• **EXERCISE**: Below are some records. Pull every line that contains the word "Python".

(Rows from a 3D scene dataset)
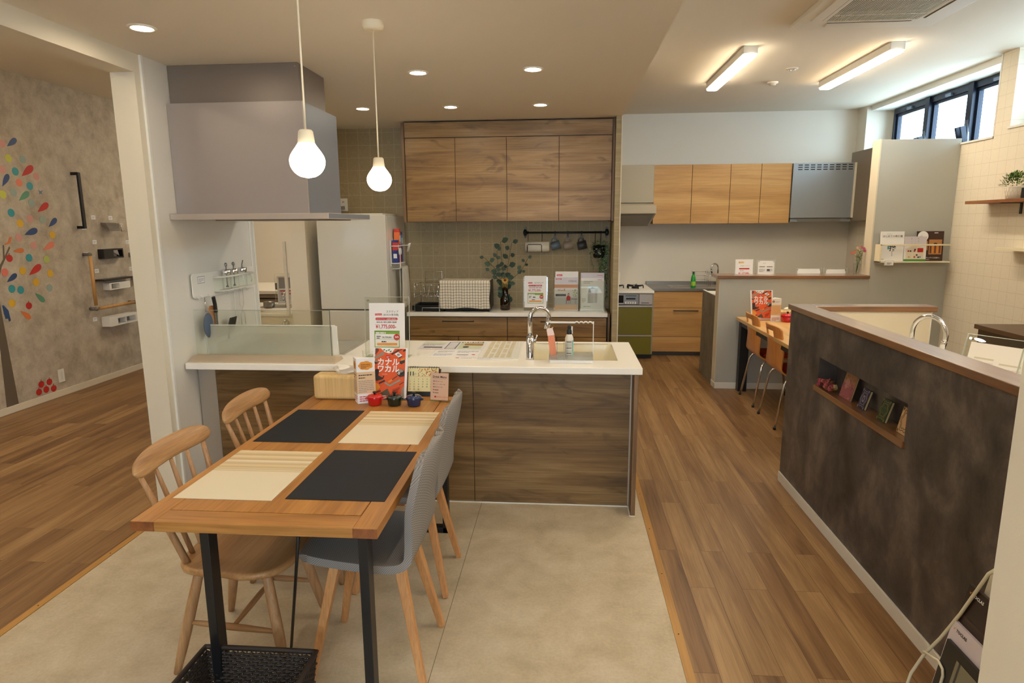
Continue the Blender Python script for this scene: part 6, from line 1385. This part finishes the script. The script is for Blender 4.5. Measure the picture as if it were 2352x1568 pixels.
brochure('magazine', 'dark brown magazine with cutlery tray cover on the right of the wall shelf', 3.36, 6.255, 1.256, .235, .272, mg3, .010, 4, 0, 'magazines on the wall shelf', 'magazine', mat('cover_choco', (62, 34, 26), .4))
b = B(); b.box(2.94, 3.02, 6.192, 6.199, 1.218, 1.262, paper); pg = Page(b, (2.94, 6.192, 1.218), (1, 0, 0), (0, 0, 1)); pg.outline(0, 0, .08, .044, .0018, greyi).greek(.02, .012, .06, .032, 2, ink); tag(b.obj('name_card'), 'tiny framed card clipped to the magazine shelf front', 'card')
# right wall shelf with succulent
t = thing('wall_shelf', 'brown wooden wall shelf on black brackets on the tiled right wall', 'shelf', (XR, 5.5, 1.77))
B().box(XR-.19, XR, 5.02, 5.83, 1.757, 1.782, wood('shelf_walnut', (110, 64, 32), (142, 88, 48), (164, 108, 64), 'Y', 1.3)).obj('board', t, bevel=.002)
for y in (5.42, 5.10): B().box(XR-.16, XR, y-.012, y+.012, 1.752, 1.757, black).box(XR-.008, XR, y-.012, y+.012, 1.67, 1.757, black).obj('bracket', t)
t = thing('potted_succulent', 'bushy green plant in a white patterned pot on the wooden wall shelf', 'potted plant', (3.46, 5.36, 1.783))
px_, py_ = 3.46, 5.37
wp = mat('pot_white', (226, 214, 196), .4); b = B(); b.lathe([(.0001, 1.784), (.050, 1.784), (.054, 1.79), (.066, 1.875), (.062, 1.875), (.055, 1.86), (.0001, 1.86)], wp, (px_, py_, 0), 32)
for i in range(16):
    a = 2*PI*i/16
    for s in (-1, 1): b.tube([(px_+(.0535+.0135*f)*math.cos(a+s*f*.5), py_+(.0535+.0135*f)*math.sin(a+s*f*.5), 1.79+.082*f) for f in (0, .33, .66, 1)], .0014, wp, 4)
b.obj('pot', t)
b = B(); random.seed(31); gs = [mat('bush_dark', (40, 70, 28), .6), mat('bush_mid', (78, 112, 44), .6), mat('bush_light', (150, 176, 96), .6)]
for i in range(420):
    a = random.uniform(0, 2*PI); e = random.uniform(.05, 1.0); r = .085*random.uniform(.55, 1.05)
    d = Vector((math.cos(a)*math.cos(e*PI/2), math.sin(a)*math.cos(e*PI/2), math.sin(e*PI/2))); p = Vector((px_, py_, 1.875))+Vector((d.x*r*1.15, d.y*r*1.15, d.z*r*1.25))
    b.leaf(p, d+Vector((random.uniform(-.5, .5), random.uniform(-.5, .5), random.uniform(-.3, .5))), (0, 0, 1), random.uniform(.014, .024), .010, random.choice(gs))
b.obj('foliage', t)
b = B(); b.box(3.42, 3.43, 5.14, 5.235, 1.783, 1.86, blackp); tag(b.obj('picture_frame'), 'dark frame edge on the wooden wall shelf at the picture border', 'frame')
b = B(); b.box(XR-.14, XR, 4.9, 5.45, 1.39, 1.41, ws); tag(b.obj('lower_shelf'), 'thin cream shelf end on the tiled wall at the picture border', 'shelf')
# dark desk against the right wall
t = thing('dark_cabinet', 'dark brown cabinet top against the tiled right wall', 'cabinet', (3.2, 3.8, 0))
B().box(2.80, XR-.002, 3.0, 4.575, .895, .925, mat('dark_top', (84, 62, 46), .35)).obj('top', t, bevel=.002)
B().box(2.815, XR-.002, 3.01, 4.55, 0, .893, darkcab).obj('body', t)
# sink counter behind the slate wall
t = thing('sink_counter', 'white sink counter hidden behind the dark slate wall', 'counter', (1.85, 2.9, 0))
B().box(1.49, 2.12, 1.6, 3.87, .81, .85, counter).obj('top', t, bevel=.002)
B().box(1.50, 2.10, 1.6, 3.86, 0, .81, white).obj('body', t)
gooseneck('tap', 'large chrome arched tap rising behind the dark slate wall', 1.905, 3.63, .85, .27, .185, .020, (.45, -.893), .01)
gooseneck('tap', 'small chrome filter tap rising behind the dark slate wall', 1.985, 3.42, .85, .22, .10, .014, (.3, -.95), .01, lever=False) if False else None
def pg_r(p, w, h): p.layer().rect(w*.12, h*.62, w*.45, h*.66, mat('print_khaki_pale', (206, 202, 190), .5)).rect(w*.55, h*.55, w*.9, h*.59, mat('print_khaki_pale', (206, 202, 190), .5)).greek(w*.12, h*.42, w*.45, h*.58, 4, lil).greek(w*.55, h*.34, w*.9, h*.50, 4, lil)
acrylic_sign('acrylic_sign', 'big acrylic plan sign tilted behind the dark slate wall beside the tap', 1.96, 3.04, .85, .30, .245, .25, .20, .01, pg_r, 16, -58, .01)
acrylic_sign('acrylic_sign', 'acrylic sign at the right picture border behind the dark slate wall', 1.96, 2.66, .85, .30, .245, .25, .20, .01, pg_r, 16, -58, .01)
# ------------------------------------------------------------------ counter table with plywood chairs
t = thing('counter_table', 'maple topped counter table with black legs against the low grey half wall', 'table', (2.1, 5.5, 0))
B().box(1.66, 2.55, 4.75, 6.295, .69, .72, maple).obj('top', t, bevel=.002)
for x, y in ((1.70, 6.24), (2.5, 6.24), (1.70, 4.8), (2.5, 4.8)): B().box(x-.012, x+.07, y-.04, y+.04, 0, .69, black).obj('leg', t, bevel=.002)
B().box(1.69, 1.72, 4.80, 6.24, .64, .69, black).obj('apron', t)
def ply_chair():
    t = thing('plywood_chair', 'orange plywood chair with chrome legs, further one at the maple table', 'chair', (0, 0, 0), 'plywood chairs at the maple table')
    # shell: seat towards +X, back at -X
    prof = [(.20, .435), (.17, .442), (.0, .43), (-.10, .428), (-.155, .44), (-.185, .475), (-.20, .54), (-.212, .62), (-.222, .70), (-.235, .78), (-.243, .815)]
    def P(i): return Vector(prof[max(0, min(len(prof)-1, i))])
    def cr(f):
        i = int(f); g = f-i; a, b_, c, d = P(i-1), P(i), P(i+1), P(i+2)
        return .5*((2*b_)+(-a+c)*g+(2*a-5*b_+4*c-d)*g*g+(-a+3*b_-3*c+d)*g**3)
    def f(u, v):
        q = cr(v*(len(prof)-1)*.9999); w = -1+2*u; hw = .195 if v < .93 else .195-.02*(v-.93)/.07
        if v > .93: pass
        bk = max(0, min(1, (v-.5)/.2)); return (q.x+.035*bk*w*w, hw*w, q.y-.012*max(0, (v-.9))*10*w**4)
    b = B(); nu, nv = 20, 44; vs = [f(i/nu, j/nv) for j in range(nv+1) for i in range(nu+1)]; fs = []
    for j in range(nv):
        for i in range(nu):
            if 36 <= j < 39 and 6 <= i < 14: continue      # hand hole
            fs.append((j*(nu+1)+i, j*(nu+1)+i+1, (j+1)*(nu+1)+i+1, (j+1)*(nu+1)+i))
    b.add(vs, fs, plywood, True); b.obj('shell', t, solid=.011)
    b = B(); b.prism(rrect(-.13, -.165, .175, .165, .06), 'Z', .440, .465, mat('seat_red', (176, 54, 22), .7)); b.obj('seat_pad', t, bevel=.008, seg=3)
    for s in (-1, 1):
        B().tube([(-.215, s*.215, .0), (-.155, s*.19, .36), (-.13, s*.18, .405), (-.07, s*.165, .418), (.06, s*.165, .418), (.115, s*.18, .405), (.14, s*.19, .36), (.20, s*.215, .0)], .0095, chrome, 10).obj('leg_frame', t)
        for x in (-.215, .20): B().cyl((x, s*.215, 0), (x-.002 if x < 0 else x, s*.214, .02), .012, blackp, n=10).obj('foot_cap', t)
    B().cyl((-.04, -.165, .415), (-.04, .165, .415), .008, chrome).obj('cross_tube', t)
    return t
pc = ply_chair(); pc.location = (1.895, 5.865, 0)
pc2 = copy_tree(pc); pc2.location = (1.885, 5.235, 0); pc2['label'] = 'orange plywood chair with chrome legs, nearer one at the maple table'
easel(1.85, 6.09, TZ, .19, 'small black wire easel under the orange catalogue on the maple table')
brochure('catalogue', 'orange catalogue with big white lettering standing on the maple table', 1.84, 6.07, TZ+.006, .21, .275, cov_catalog, .007, 13, 6, None, 'catalogue')
b = B(); b.prism([(1.885, 5.98), (1.975, 5.99), (1.93, 6.05)], 'Z', TZ+.001, TZ+.215, paper); pg = Page(b, (1.885, 5.98, TZ), (.09, .01, 0), (0, 0, 1))
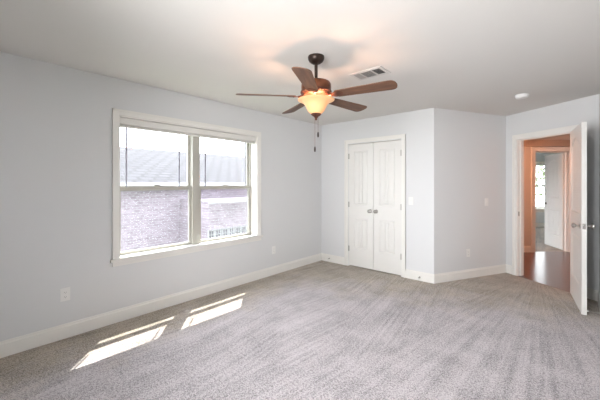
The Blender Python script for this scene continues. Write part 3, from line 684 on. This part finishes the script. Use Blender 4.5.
# lower wing of the house: the roof carries on down the same slope over a wall further forward
g = (RZZ - EZ) / (EX - RX)
rw = MB().box(-0.8, 16, -1.87, 0, -0.10, 0.0).build('wing_roof', 'shingle', nh); rw.matrix_local = ro.matrix_local.copy()
up2 = up * -1.80
MB().box(EX + up2.x - 0.03, EX + up2.x + 0.04, -0.8, 16, EZ + up2.z - 0.11, EZ + up2.z - 0.01).build('wing_fascia', 'house_white', nh)
MB().box(1.9, EX + up2.x - 0.25, -0.65, 15.8, 0, EZ + up2.z - 0.05).build('wing_wall', 'brick', nh)
for k in range(4):                                                # paired small white windows along the wing
    y = -0.45 + 0.52 * k; X_ = EX + up2.x - 0.25; zb = 2.80
    f = MB()
    for dy in (-0.125, 0.125):
        for a0, a1, z0, z1 in ((-0.12, -0.075, -0.02, 0.32), (0.075, 0.12, -0.02, 0.32), (-0.10, 0.10, 0, 0.03), (-0.10, 0.10, 0.27, 0.3), (-0.01, 0.01, 0, 0.3), (-0.10, 0.10, 0.14, 0.16)):
            f.box(X_, X_ + 0.04, y + dy + a0, y + dy + a1, zb + z0, zb + z1)
    fo_ = f.build('window', 'house_white', nh)
    MB().box(X_, X_ + 0.012, y - 0.215, y + 0.215, zb + 0.015, zb + 0.285).build('pane', 'house_glass', fo_)
# tree outside the far room window
tr0 = fp(4.1, D9 + 4.0)
tr = empty('garden_tree', (tr0.x, tr0.y, -3.2)); tag(tr, 'leafy green tree outside the far room window', 'tree')
MB().tube([(0, 0, 0), (0.05, 0.02, 1.6), (0, 0.05, 3.4), (0.1, 0, 5.6)], [0.16, 0.13, 0.1, 0.04]).build('trunk', 'bark', tr, smooth=True)
b = MB()
for i in range(1500):
    while True:
        q = Vector((random.uniform(-1, 1), random.uniform(-1, 1), random.uniform(-1, 1)))
        if q.length < 1: break
    p = Vector((q.x * 2.0, q.y * 1.4, 4.9 + q.z * 1.7)); e1 = Vector((random.gauss(0, 1), random.gauss(0, 1), random.gauss(0, 1))).normalized(); e2 = e1.orthogonal().normalized(); s = random.uniform(0.09, 0.16)
    b.bm.faces.new([b.bm.verts.new(p + e1 * s), b.bm.verts.new(p + e2 * s * 0.5), b.bm.verts.new(p - e1 * s), b.bm.verts.new(p - e2 * s * 0.5)])
b.build('foliage', 'leaf', tr)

• **WRITTEN ANSWER**:
Continue the Blender Python script for this scene: part 6, from line 1385. This part finishes the script. The script is for Blender 4.5. Measure the picture as if it were 2352x1568 pixels.
The Blender Python script for this scene continues. Write part 3, from line 684 on. This part finishes the script. Use Blender 4.5.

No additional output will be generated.